Le prix d’une telle opération fut élevé, ne l’oublions pas non plus. Et certains résistants eux-mêmes auront à souffrir du remords, en pensant à ces représailles, destructrices et meurtrières, sur une population civile et sans défense. Ces héros volontaires, ou involontaires, de tous bords et de toutes origines, qui ont survécu à ces combats et à cette guerre, ont dû faire face à des cas de conscience et à de profondes blessures intérieures.
Je me sens donc très humble, en pensant à leur vécu, et très admiratif, de leur révolte et de leur indignation face aux idées fascistes.
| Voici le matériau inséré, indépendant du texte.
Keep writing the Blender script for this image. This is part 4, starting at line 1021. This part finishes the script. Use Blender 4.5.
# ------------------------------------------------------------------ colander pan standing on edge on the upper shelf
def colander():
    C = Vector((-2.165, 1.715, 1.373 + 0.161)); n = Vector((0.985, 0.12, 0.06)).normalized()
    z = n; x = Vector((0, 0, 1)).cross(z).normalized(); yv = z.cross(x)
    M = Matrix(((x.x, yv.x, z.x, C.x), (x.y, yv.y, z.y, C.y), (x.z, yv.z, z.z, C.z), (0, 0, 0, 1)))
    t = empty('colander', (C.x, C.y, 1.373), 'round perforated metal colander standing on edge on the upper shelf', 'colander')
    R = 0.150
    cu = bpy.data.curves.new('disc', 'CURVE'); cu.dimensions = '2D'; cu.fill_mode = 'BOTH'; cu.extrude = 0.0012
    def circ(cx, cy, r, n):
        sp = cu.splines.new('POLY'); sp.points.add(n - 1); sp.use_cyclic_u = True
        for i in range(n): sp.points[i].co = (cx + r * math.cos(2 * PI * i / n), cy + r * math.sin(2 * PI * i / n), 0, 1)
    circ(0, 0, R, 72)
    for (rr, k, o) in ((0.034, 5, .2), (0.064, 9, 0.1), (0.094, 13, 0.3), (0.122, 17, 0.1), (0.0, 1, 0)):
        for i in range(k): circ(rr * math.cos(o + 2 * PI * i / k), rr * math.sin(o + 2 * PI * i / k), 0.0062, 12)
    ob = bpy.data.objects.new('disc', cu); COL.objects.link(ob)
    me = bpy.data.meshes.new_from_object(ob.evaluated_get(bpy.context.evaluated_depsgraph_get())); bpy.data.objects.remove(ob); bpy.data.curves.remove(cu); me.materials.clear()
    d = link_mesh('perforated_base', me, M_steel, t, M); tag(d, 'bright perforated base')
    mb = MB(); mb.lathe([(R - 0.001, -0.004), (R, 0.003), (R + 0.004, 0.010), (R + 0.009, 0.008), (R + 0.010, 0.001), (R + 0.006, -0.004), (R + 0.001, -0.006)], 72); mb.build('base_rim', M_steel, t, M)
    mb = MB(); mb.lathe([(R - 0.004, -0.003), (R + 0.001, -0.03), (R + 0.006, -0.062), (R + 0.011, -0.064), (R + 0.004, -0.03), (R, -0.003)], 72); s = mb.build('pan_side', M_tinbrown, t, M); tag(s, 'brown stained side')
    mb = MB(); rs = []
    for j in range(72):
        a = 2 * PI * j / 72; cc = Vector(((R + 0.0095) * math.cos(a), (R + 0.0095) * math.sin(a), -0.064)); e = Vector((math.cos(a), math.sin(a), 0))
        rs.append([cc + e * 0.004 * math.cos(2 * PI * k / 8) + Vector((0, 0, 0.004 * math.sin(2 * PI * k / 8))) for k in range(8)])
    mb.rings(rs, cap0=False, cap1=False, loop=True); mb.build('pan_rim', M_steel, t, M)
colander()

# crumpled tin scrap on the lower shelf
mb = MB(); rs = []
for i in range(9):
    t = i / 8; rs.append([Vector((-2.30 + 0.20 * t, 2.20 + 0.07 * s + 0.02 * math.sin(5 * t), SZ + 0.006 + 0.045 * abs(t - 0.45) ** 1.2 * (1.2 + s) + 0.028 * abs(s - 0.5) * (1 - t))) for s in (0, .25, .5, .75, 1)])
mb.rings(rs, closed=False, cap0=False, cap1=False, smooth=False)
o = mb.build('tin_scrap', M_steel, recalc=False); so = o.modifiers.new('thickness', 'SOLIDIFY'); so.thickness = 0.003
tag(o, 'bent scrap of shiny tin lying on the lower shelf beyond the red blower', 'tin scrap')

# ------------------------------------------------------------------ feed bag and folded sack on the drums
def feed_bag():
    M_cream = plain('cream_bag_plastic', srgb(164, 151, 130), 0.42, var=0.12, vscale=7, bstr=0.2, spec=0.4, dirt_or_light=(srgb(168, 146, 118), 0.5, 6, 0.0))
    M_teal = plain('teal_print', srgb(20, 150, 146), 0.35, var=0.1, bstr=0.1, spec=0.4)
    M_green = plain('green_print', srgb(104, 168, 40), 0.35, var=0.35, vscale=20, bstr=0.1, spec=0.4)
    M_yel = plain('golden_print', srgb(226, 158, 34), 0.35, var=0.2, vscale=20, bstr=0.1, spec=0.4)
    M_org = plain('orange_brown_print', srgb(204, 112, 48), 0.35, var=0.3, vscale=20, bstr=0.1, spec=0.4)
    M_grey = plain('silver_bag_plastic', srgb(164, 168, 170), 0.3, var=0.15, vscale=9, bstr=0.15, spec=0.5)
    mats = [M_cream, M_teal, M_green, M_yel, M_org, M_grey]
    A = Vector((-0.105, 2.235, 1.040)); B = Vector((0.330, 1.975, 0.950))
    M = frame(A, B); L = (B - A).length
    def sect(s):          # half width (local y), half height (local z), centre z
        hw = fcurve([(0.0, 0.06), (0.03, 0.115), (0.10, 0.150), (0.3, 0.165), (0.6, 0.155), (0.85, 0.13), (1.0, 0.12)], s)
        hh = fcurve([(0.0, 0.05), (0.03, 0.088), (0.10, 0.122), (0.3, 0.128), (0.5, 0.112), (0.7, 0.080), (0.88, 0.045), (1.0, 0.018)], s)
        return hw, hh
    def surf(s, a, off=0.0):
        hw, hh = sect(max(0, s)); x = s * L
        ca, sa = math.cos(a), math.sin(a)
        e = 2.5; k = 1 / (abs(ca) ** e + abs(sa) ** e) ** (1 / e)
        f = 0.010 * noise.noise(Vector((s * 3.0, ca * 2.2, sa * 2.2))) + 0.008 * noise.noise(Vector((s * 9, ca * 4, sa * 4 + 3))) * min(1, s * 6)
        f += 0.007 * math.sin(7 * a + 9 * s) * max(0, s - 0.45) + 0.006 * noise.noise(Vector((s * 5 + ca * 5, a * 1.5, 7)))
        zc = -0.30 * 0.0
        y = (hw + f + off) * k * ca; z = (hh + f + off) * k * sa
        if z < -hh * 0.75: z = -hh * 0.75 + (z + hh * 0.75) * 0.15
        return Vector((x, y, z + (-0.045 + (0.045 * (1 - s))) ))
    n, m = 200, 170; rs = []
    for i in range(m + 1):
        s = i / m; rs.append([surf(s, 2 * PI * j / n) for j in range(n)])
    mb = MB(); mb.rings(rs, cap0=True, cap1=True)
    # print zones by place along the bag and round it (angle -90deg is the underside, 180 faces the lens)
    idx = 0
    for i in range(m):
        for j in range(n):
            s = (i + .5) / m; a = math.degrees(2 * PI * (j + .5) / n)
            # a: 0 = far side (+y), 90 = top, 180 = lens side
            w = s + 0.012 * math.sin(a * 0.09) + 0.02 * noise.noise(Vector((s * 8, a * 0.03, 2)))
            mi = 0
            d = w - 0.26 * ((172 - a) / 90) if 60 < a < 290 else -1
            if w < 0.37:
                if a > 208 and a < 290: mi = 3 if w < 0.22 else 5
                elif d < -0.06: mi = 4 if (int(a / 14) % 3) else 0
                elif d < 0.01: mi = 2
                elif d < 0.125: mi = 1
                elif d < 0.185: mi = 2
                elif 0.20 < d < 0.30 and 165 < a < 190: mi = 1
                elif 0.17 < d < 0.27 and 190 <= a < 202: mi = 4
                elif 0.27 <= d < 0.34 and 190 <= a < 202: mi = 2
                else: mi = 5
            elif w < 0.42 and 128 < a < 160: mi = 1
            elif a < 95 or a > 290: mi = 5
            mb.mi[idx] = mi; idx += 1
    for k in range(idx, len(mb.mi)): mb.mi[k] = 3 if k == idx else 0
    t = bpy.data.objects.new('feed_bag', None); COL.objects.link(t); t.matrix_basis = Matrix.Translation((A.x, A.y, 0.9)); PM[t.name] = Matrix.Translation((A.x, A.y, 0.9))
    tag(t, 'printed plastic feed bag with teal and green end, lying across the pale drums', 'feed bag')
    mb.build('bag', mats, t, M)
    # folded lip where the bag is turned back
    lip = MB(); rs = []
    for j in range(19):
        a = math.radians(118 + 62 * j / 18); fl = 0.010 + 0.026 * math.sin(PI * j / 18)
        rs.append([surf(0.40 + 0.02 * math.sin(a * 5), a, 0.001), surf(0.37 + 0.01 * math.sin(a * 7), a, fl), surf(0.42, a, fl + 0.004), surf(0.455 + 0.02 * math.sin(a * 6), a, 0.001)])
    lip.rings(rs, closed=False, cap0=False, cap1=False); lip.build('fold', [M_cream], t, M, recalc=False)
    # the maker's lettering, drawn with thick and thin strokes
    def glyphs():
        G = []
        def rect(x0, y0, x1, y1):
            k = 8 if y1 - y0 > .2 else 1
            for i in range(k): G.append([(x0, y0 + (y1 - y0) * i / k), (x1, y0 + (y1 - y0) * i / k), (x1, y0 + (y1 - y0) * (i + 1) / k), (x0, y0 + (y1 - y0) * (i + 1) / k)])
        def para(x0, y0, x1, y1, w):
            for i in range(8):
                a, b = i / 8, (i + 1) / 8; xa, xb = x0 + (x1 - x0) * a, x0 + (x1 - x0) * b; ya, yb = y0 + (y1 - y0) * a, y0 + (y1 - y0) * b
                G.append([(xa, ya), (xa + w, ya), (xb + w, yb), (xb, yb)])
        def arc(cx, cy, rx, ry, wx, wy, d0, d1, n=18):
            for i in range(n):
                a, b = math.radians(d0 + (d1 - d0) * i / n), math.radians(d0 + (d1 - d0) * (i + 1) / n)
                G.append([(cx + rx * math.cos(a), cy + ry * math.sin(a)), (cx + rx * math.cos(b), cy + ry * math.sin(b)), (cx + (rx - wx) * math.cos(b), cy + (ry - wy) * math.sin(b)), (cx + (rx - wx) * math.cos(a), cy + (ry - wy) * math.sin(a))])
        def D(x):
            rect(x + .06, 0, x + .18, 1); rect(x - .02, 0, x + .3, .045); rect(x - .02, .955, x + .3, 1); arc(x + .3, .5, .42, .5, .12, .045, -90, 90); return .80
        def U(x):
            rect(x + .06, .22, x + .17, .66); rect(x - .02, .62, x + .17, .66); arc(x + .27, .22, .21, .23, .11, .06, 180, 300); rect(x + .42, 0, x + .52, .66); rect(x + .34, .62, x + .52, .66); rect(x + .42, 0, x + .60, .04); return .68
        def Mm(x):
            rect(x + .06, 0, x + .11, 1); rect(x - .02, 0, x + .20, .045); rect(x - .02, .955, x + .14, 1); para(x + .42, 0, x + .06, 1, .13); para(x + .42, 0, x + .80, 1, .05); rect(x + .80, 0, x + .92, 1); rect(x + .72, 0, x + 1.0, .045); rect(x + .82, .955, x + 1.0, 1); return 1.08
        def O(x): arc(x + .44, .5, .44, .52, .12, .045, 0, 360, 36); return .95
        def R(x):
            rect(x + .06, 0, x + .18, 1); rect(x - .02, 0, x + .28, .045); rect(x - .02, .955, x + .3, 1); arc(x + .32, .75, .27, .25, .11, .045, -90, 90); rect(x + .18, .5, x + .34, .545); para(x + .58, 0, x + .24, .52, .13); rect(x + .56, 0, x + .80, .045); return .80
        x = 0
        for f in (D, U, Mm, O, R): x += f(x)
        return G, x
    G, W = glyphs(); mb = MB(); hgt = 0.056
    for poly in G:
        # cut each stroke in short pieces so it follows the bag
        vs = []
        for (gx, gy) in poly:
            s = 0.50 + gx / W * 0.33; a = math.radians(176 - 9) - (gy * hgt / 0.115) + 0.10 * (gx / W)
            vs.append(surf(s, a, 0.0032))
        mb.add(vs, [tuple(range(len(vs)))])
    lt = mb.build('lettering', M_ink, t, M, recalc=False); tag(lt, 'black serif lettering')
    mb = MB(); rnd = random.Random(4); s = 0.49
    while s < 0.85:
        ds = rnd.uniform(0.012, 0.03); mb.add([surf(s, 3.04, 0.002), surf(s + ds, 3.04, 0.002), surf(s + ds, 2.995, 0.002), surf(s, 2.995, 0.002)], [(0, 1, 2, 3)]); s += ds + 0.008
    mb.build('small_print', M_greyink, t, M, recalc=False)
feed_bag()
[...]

Un régime qui a vu le jour en Italie, en Allemagne, et dans bien d’autres pays. Un régime qui a vu s’associer populisme, nationalisme et totalitarisme, dont aucun peuple n’est assuré de ne jamais le couver un jour en son sein.
Alors je le répète , nous avons un devoir de mémoire pour ne jamais oublier de tels évènements. Le devoir d’apprendre à reconnaître les symptômes et les conséquences qui mènent une société à de tels extrêmes, le devoir de rester vigilant et attentif aux leçons de notre Histoire, et de défendre les idées de paix et de fraternité portés par ces héros de la deuxième guerre mondiale.
L’oisiveté, le laisser-aller, l’ignorance ou l’abattement, sont autant de travers qui servent les intérêts des ennemis de la liberté, de l’égalité et de la fraternité. Prenons nos résistants comme modèles pour notre société, ils feront bien mieux l’affaire que nos vedettes du petit ou du grand écran. Rappelons-nous toujours que l’Histoire a tendance à se répéter. Alors restons vigilants.
Rappelons-nous aussi que, dans un conflit, l’Histoire appartient aux vainqueurs. Qu’il faut aussi savoir que d’une guerre aucun parti ne sort entièrement blanc ou noir, que l’échelle des valeurs joue plutôt sur des tons de gris, et que les pièges sont nombreux. N’oublions pas, par exemple, ces Allemands qui ont rejoint, très tôt, la Résistance, comme celui pour lequel une stèle fut érigée à Sainte-Croix, non loin d’ici, et qui se sacrifia pour sauver bon nombre de ses camarades…
Aux résistants morts au combat, aux résistants qui ont survécu à la guerre, et aux résistants que nous avons tant de chance et d’honneur d’avoir encore parmi nous : vous pouvez être assurés de notre éternelle gratitude.